The growth in production per worker has played a much more significant role in manufacturing job losses.

The kicker: when you remove growth from the computer industry, manufacturing GDP gets cut in half. But aren’t most computer chips made in China? It has nothing to do with the manufacturing of chips in the U.S. and everything to do with rapid advancement of computer technology. It allows for ever more streamlined processes and better infrastructure — thus increasing productivity per worker and decreasing the number of workers needed.

It’s not just automation, robots, or AI. It’s the introduction of information technology into every layer of the economy, reorganizing it more efficiently and setting its pace to that of Moore’s law.

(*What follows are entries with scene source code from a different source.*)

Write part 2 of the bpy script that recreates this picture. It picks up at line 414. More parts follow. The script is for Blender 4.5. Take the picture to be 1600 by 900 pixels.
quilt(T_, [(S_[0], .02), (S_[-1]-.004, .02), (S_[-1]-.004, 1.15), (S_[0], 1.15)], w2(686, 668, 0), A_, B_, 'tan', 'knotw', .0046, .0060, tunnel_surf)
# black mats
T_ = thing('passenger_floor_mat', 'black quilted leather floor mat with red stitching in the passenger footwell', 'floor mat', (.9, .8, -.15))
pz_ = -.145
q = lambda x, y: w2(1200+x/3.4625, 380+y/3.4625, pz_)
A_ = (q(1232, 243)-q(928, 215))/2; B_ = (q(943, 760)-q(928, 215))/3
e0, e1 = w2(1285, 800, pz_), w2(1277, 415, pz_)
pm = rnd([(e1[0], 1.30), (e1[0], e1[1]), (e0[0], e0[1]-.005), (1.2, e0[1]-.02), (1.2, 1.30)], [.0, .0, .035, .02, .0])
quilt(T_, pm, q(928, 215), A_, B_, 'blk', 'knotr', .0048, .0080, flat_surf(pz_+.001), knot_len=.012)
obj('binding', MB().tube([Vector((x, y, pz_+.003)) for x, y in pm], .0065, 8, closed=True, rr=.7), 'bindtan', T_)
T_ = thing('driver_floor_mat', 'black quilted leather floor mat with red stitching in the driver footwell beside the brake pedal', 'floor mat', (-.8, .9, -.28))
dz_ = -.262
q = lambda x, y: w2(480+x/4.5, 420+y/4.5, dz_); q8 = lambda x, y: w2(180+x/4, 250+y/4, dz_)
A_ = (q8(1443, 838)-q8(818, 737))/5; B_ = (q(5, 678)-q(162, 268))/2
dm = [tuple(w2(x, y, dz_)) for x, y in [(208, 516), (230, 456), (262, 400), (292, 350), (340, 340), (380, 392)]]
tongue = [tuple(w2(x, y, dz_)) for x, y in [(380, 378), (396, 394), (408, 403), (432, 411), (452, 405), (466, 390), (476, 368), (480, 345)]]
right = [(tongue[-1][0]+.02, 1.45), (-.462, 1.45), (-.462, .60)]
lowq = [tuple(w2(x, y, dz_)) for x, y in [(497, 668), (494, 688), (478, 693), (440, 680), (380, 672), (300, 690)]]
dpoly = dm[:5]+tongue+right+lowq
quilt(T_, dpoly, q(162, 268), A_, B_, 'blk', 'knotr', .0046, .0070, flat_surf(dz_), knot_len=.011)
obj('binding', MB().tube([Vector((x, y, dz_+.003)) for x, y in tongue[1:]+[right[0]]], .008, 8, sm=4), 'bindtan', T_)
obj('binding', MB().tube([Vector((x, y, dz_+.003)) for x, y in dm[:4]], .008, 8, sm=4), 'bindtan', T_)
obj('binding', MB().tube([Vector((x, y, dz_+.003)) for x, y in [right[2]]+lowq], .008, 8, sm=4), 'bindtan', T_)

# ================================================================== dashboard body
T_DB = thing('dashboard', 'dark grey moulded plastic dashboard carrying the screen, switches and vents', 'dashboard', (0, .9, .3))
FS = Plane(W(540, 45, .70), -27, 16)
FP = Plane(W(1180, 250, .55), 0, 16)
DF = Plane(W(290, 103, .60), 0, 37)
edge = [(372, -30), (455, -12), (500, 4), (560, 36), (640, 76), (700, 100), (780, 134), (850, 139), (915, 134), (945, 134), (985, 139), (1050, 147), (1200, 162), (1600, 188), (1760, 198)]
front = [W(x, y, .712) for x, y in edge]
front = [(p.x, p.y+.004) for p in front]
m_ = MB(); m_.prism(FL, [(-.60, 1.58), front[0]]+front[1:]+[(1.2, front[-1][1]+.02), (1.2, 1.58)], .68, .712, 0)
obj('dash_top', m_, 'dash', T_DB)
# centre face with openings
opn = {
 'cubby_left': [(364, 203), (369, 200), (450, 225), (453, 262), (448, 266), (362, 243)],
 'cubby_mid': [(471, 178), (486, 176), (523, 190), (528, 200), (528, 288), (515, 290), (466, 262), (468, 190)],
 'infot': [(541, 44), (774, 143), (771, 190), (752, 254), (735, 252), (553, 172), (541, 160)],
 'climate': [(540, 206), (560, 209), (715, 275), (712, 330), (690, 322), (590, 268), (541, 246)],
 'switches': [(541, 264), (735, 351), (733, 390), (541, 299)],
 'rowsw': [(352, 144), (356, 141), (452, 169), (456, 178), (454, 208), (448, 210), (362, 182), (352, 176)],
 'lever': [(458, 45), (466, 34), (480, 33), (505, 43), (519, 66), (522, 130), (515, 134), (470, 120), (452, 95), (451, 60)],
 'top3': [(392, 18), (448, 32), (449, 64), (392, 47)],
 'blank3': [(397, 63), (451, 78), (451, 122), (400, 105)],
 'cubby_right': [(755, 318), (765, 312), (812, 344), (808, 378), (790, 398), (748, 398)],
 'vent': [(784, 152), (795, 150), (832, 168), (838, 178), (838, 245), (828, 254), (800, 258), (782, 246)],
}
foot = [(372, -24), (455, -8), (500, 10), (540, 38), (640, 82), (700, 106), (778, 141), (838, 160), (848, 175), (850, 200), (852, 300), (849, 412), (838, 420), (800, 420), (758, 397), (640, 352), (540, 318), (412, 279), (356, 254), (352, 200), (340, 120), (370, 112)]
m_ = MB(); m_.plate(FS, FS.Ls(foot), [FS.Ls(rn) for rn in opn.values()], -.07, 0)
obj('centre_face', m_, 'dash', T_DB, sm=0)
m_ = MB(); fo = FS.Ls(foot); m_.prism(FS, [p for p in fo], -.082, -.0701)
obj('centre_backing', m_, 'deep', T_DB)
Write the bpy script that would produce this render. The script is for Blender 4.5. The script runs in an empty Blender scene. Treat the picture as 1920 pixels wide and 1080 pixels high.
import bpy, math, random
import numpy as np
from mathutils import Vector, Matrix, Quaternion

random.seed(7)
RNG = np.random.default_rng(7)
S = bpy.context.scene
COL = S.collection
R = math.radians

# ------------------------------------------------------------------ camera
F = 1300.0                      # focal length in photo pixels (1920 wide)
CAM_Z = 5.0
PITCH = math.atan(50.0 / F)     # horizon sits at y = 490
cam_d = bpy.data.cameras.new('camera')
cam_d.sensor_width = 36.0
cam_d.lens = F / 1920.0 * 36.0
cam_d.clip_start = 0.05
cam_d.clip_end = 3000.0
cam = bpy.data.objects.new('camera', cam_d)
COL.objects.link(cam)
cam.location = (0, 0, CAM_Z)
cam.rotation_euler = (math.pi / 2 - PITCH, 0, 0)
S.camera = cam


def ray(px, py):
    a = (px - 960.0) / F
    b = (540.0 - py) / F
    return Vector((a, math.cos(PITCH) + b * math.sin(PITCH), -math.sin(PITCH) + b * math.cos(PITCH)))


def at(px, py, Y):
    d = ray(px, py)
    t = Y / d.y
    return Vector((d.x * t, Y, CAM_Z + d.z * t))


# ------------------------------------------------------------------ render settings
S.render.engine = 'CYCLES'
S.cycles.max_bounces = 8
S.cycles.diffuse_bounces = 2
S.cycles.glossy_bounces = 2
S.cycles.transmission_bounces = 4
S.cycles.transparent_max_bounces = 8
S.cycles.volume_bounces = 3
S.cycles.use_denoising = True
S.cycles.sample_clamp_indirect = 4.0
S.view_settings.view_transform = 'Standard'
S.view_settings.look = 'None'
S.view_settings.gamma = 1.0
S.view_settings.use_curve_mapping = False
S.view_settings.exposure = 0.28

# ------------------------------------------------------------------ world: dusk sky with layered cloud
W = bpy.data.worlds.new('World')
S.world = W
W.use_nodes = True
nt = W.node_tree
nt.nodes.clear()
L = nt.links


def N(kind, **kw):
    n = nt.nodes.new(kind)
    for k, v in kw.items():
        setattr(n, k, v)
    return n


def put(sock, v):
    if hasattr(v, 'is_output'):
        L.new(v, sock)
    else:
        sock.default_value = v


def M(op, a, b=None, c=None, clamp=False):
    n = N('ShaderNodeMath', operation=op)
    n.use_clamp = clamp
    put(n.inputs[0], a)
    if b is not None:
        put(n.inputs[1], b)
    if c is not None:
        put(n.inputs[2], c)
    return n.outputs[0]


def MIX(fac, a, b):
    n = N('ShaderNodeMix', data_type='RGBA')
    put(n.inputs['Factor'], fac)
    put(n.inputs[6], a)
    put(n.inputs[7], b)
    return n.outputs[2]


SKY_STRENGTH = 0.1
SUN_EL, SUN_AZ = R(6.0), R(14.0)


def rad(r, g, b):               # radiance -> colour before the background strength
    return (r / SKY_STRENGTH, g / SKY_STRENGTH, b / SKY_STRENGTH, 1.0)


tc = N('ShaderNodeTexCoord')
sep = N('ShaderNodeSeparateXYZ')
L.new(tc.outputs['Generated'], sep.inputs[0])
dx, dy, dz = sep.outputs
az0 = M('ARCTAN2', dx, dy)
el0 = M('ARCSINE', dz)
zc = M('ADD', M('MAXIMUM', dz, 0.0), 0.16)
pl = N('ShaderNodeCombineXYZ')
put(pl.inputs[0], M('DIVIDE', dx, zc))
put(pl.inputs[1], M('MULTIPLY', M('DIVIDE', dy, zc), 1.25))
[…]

There’s an old saying: “You manage what you measure.” The inventor of GDP, Simon Kuznets, warned that GDP should never be confused with well-being and did not like that it counted armaments and financial speculation as positive outputs. Despite this, America as a whole assumed that a high GDP would mean a better country and came up with a highly successful plan based on its own particular brand of capitalism. Unfortunately, very few saw that most humans wouldn’t be necessary for it to work.

To paraphrase mathematician and economist Eric Weinstein:

Capitalism is simply a tool, an algorithm for efficiency. It gave birth to high technology and was then eaten and replaced by its own child.

The freedom of economic choice, or how free we are to choose how we produce value, is now closely linked to how early and deeply we entered this new technological economy. There are more choices now than ever but they are not evenly distributed in quality or quantity, having drained away from rural areas and into cities as technology optimized itself into efficient nodes. Only the affluent can now afford to live in these choice-rich centers, waited on by the urban-centered poor who are themselves trapped in overpriced living situations, predatory car loans, and restrictive welfare limitations.

This is why a road trip across the country is guaranteed to take you through countless dying towns covered in faded Trump signs, evidence of desperate pleas and resentful pushbacks from an aging poor white working class left behind during this 40 year efficiency rat race to the top. Towns where the grocery store is also the dollar store and the newest small business is a thrift shop. Towns feeling the brunt of the opioid epidemic. For historically poor demographic groups this sort of desolation was simply how life had always been, but for these latest victims it was new and unacceptable. They had the incentive and means to destabilize the system, and so they did — and the resulting tremors may increase until entire system shatters and we all lose.

In the end Toffler was right. Technology did give the market the ability to cater to ever finer threads of subcultures - our YouTube and Twitter feeds are living proof. We pay for it with our freedom of choice, by feeding algorithms the vital information that allows advertisers to prey on us, with those who can’t afford to opt out becoming the products, not the consumers. As a result of increasingly optimized algorithms, we fall more and more into echo chambers of similarly minded people. We become blissfully ignorant to the state of the average American.

We have missed entirely the splintering of the American consciousness into categories of economic choice — those who own the tech, those who can use the tech, and those that can’t do either. This is the real issue of our era. All others stem from this disparity in economic freedom.

Our time is running out. The 2020’s will see the beginning of global refugee crises from climate change-related disasters, China asserting itself as an AI superpower, and massive economic destabilization as productivity and automation continue to drive normal people to desperation and disruption. We need to redesign our successful capital-centered economic system to one that is centered instead around human well being. We need to rethink what work is. We need to adapt to the challenges of the 21st century and uplift the average mental, emotional, and fiscal complexity of our population before it’s too late for everyone. We have to start now.

How we do that, though, is a long and winding story for another time.